Google’s New TV Advertising System

http://adage.com/digital/article?article_id=115896

http://business.timesonline.co.uk/tol/business/industry_sectors/media/article1604806.ece

http://www.businessweek.com/technology/content/apr2007/tc20070404_033516.htm?chan=technology_technology+index+page

In class we talked about Google’s methods of selling their ads. Google sells ads based on the keywords users use to find content they’re interested in using their search engine. Using this method, Google is able to provide the most pertinent ads to the correct group of audience, hence facilitating a larger percent in click through rate, generating more revenue for itself. Google has revolutionized the way ads are being sold on the internet, many rival companies including Microsoft and Yahoo are beginning to alter their own search engines to become more like Google’s. However, the “$170 billion global television market still eclipses online advertising spending, which is expected to be worth $31 billion this year.” Google hopes that its recent joint venture with EchoStar, the American Satellite network, to create a new TV advertising system will tap into this massive market, and generate an effect as big as it initially did in the online world.

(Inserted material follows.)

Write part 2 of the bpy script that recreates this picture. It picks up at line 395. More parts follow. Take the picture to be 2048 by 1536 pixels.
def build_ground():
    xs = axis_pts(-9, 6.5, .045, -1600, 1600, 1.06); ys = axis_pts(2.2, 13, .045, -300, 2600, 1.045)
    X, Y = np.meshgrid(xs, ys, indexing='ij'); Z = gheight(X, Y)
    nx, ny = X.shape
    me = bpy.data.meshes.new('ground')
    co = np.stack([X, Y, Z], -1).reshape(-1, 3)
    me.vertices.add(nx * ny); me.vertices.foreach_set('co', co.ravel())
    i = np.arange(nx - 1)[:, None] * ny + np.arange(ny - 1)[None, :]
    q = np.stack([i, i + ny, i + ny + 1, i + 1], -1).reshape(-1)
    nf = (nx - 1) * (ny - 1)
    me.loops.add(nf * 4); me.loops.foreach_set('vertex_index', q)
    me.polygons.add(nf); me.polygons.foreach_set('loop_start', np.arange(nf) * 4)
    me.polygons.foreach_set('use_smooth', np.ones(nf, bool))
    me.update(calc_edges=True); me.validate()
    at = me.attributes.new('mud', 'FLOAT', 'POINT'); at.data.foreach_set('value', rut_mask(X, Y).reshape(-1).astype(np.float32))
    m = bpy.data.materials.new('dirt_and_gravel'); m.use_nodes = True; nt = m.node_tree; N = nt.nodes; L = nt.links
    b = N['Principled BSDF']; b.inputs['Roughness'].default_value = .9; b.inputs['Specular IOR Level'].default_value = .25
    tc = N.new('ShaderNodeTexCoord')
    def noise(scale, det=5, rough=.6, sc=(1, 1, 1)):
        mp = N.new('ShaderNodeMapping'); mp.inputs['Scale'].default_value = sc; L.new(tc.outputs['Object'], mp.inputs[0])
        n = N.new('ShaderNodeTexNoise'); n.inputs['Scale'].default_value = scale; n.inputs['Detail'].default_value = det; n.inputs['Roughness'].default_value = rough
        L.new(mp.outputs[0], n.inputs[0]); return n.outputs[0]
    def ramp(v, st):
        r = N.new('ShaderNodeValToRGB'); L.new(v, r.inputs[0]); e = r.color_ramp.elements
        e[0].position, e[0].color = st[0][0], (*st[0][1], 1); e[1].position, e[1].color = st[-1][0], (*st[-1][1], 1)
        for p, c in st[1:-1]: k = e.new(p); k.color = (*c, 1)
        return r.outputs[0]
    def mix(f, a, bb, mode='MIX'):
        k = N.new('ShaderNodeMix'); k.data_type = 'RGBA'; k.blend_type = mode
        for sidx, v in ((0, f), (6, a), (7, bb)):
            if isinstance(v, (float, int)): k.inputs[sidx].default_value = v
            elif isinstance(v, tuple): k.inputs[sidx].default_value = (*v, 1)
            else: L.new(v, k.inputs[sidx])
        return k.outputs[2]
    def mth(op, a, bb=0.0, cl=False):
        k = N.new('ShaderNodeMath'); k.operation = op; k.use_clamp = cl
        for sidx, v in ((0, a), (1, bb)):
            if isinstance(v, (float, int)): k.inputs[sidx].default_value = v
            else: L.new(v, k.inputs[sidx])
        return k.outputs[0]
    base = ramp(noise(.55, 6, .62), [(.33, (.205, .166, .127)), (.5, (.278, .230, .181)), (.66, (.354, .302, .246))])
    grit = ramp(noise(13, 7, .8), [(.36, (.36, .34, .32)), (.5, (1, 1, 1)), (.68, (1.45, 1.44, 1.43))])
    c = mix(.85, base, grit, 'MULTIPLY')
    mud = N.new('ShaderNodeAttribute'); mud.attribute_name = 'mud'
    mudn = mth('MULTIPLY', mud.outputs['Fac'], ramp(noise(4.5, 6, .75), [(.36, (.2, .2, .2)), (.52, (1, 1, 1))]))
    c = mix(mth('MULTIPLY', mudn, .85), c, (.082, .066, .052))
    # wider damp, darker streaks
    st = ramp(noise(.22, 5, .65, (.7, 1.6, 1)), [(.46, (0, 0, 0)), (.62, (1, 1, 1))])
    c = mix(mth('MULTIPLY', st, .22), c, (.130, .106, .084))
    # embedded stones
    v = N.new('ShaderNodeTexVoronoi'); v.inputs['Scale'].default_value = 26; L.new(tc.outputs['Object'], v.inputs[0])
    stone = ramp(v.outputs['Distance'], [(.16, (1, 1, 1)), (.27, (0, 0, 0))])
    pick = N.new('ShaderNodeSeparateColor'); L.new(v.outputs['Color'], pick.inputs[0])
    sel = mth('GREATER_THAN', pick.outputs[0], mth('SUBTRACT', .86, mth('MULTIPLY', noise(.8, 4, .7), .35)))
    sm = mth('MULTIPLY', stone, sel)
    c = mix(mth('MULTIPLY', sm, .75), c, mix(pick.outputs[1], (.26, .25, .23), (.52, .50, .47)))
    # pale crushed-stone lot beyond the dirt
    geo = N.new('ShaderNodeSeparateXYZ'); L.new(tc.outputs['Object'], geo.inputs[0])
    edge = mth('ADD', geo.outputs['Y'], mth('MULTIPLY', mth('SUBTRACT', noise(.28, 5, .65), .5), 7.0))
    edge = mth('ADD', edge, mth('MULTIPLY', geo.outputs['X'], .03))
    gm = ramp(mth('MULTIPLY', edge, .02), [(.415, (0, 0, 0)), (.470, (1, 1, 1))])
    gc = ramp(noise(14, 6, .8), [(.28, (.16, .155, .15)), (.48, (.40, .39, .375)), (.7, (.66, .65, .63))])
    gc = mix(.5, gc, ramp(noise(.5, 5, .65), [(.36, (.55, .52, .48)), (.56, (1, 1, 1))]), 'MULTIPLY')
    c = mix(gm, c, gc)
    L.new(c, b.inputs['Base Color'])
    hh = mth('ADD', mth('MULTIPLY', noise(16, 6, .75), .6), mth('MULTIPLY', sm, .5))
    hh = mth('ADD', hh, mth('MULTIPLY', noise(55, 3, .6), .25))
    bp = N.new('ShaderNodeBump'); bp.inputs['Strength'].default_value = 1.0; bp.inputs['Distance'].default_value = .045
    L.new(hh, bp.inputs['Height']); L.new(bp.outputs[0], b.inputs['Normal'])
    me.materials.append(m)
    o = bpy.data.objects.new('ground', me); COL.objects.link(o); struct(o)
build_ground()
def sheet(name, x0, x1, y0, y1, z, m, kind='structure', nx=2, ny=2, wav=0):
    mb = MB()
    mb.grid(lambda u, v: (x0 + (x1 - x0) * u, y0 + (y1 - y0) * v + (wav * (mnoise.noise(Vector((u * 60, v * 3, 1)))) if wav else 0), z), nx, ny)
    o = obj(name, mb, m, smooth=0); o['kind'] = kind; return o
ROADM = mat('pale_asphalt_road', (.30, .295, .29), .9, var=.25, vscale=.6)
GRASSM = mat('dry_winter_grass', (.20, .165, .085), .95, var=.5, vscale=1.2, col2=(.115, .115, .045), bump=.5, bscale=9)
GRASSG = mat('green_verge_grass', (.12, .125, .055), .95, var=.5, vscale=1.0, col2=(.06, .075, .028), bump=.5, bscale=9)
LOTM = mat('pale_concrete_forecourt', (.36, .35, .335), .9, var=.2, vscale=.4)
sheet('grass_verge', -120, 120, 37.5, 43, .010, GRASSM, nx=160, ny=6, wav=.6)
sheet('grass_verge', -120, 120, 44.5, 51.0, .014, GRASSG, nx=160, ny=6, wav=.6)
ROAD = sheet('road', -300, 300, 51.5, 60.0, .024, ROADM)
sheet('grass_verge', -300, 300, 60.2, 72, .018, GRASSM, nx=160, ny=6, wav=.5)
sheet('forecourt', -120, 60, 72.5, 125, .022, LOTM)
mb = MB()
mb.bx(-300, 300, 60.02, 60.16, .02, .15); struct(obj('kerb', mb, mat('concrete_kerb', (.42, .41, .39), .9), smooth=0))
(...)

The classical method of selling ads on the TV allows advertisers to bid for a certain spot between shows, and the slots during the most popular shows costing the most. In this method “a marketer is given the overall rating for the program in which his or her ads ran”, and the advertisers have no idea if the audience “tuned out” for the commercial break, or whether their commercials reached the intended audience. In its new TV advertising system, Google will “report a rating for that specific ad. If a program generated 1 million viewers, but 50, 000 tuned out before the commercial break commenced, Google would only report an audience of 950,000 for the ad.” This is analogous to the paying per click model we talked about in class, and the the advertiser would only pay for every click, or every commercial seen by the viewer in this case, increasing the confidence of the advertiser, and revenue of the system. In addition, Google also uses the “first widely available second by second measurement of each commercial,” allowing the advertisers to know exactly when the viewer “tuned away” from the commercial, hence telling them whether or not the commercial is efficient.

Google also utilizes its innovative second price auction in this new system. Advertisers submit a closed one time bid into the system for a particular time slot during the day on a specific channel, perhaps a time and channel that’s most pertinent to the thing they’re trying to advertise. The marketers will “only know what the winning bid price was if they indeed won the auction, and all bidding will be based on household cost-per-thousand viewers.” Each marketer will then have their own independent private values, and we can use the same methods we learned in class to find the market-clearing price for the advertisements. The prices then are set by the auction.

Skeptics are less sure of success on this move by Google. One large reason for Google’s success on the dot.com world is its ability to efficiently target the individuals most interested in the ads they’re trying to sell. However, offline, “Google lacks the same extensive targeting ability.” The advent of devices such as the Apple TV “will help advertisers use information collected by Web users to serve more relevant ads both online and on TV.” That is where the strengths of Google lies, and where it should be pursuing in the future.

Only time will tell whether Google’s new TV advertising system is a boom or bust, until then, we have to sit back, relax and perhaps read a little from Google news.